Following Duke’s decision, the next step was to cultivate Baskin’s interest. Will Hansen, who worked with Baskin at Duke and is now at the Newberry Library, began by inviting Baskin to see Duke’s operations. “She asked a lot of questions and we showed her the whole scope of the operations at the special collection,” he said. Hansen and team also showed her how the items would be used in classroom settings.

Duke’s careful process of cultivation was successful after a year and a half. For Baskin, Duke’s success was “completely unexpected.” Of all the institutions in the running, Duke best understood Baskin’s needs for the collection. There were several, but “the single most important was that the collection had to be used,” she said.

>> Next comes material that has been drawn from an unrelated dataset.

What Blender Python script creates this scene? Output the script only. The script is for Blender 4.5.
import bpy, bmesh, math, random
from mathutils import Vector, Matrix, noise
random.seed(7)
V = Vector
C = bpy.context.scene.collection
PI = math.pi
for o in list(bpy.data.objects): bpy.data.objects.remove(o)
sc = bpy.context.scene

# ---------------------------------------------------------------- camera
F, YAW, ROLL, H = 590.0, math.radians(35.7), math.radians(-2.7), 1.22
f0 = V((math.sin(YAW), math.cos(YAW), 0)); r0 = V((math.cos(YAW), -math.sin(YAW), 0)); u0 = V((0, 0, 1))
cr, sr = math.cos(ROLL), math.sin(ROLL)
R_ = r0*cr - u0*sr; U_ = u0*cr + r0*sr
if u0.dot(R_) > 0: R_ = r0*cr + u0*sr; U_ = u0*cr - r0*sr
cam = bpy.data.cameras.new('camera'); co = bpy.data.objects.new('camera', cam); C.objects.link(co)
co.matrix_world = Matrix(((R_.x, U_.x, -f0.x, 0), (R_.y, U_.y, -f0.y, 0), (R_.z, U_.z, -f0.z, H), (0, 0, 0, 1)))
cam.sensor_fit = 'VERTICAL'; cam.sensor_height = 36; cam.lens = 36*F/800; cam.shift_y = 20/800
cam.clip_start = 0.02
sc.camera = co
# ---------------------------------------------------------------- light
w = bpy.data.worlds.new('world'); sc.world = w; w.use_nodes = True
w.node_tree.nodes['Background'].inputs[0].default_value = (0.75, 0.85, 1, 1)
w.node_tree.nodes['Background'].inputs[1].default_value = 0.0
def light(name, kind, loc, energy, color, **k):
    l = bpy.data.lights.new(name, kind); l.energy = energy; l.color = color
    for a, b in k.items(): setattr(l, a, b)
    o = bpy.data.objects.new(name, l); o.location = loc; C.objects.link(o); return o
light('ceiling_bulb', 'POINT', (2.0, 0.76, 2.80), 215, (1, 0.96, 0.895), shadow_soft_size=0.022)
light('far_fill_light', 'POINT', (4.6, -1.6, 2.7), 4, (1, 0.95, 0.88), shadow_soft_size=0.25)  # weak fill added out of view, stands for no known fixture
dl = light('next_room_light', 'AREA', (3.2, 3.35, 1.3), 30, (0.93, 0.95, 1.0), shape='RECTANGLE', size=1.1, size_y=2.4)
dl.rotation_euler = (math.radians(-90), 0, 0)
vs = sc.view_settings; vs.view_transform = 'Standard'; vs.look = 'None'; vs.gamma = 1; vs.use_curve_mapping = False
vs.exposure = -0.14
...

Since the acquisition, Duke has worked to catalog nearly 7,000 of approximately 16,000 items in the collection. “There’s been enough of a critical mass that researchers are starting to come in and build on Lisa’s own research,” Nelson said. Faculty are also updating their classes to incorporate women’s contributions into curriculum.

Drawing on this experience, Hansen and Nelson both emphasize that it was essential to understand the collector’s needs and interests. Hansen points out that institutions need to be prepared with information the donor may want. And Nelson explains that institutional support was critical for a collection of this size.

When asked about this complex acquisition—part sale, part donation—Nelson said: “It gives us more options in how we structure an acquisition.” Increasingly, institutions are encountering more complex giving vehicles, such as direct monetary gifts paired with property. These complex gifts allow institutions to acquire materials as well as provide donors with tax write-offs for the sale. 

Symbolism can be an important factor as recipients think about the life of the collection at their institution. Sometimes, collectors will give a portion of the collection as a donation for symbolic reasons, Nelson said. It was important that the collection retain Lisa Baskin’s name because Duke wanted to “make sure that her role as collector is visible,” Nelson said. After all, the collection reflects decades of hard work to uncover the hidden work of women.

The Relationship Continues

Baskin’s interaction with the collection continues. She has helped to curate it, worked on its catalog, and facilitated its further expansion. While Baskin still collects for herself, she checks the library’s holdings to ensure it does not already own a given item.

Baskin also assists with purchases for the library. “If there is something that I see that fits in the collection at Duke, and I don’t have the funds to acquire it, we will acquire something together,” Baskin explains.

Continued engagement benefits both institution and collector. “Institutions want donors who are active and interested to continue being involved,” Hansen said. Sometimes, on top of donating their collections outright, collectors will donate money to aid in the timely and expensive process of cataloging. To continue the relationship post-acquisition, Hansen suggests institutions consider giving updates, such as when objects from the collection go into exhibitions or are used in class presentations.

The story of Baskin’s donation to Duke University is just one example of the mutually beneficial relationships that can form when donor cultivation goes right.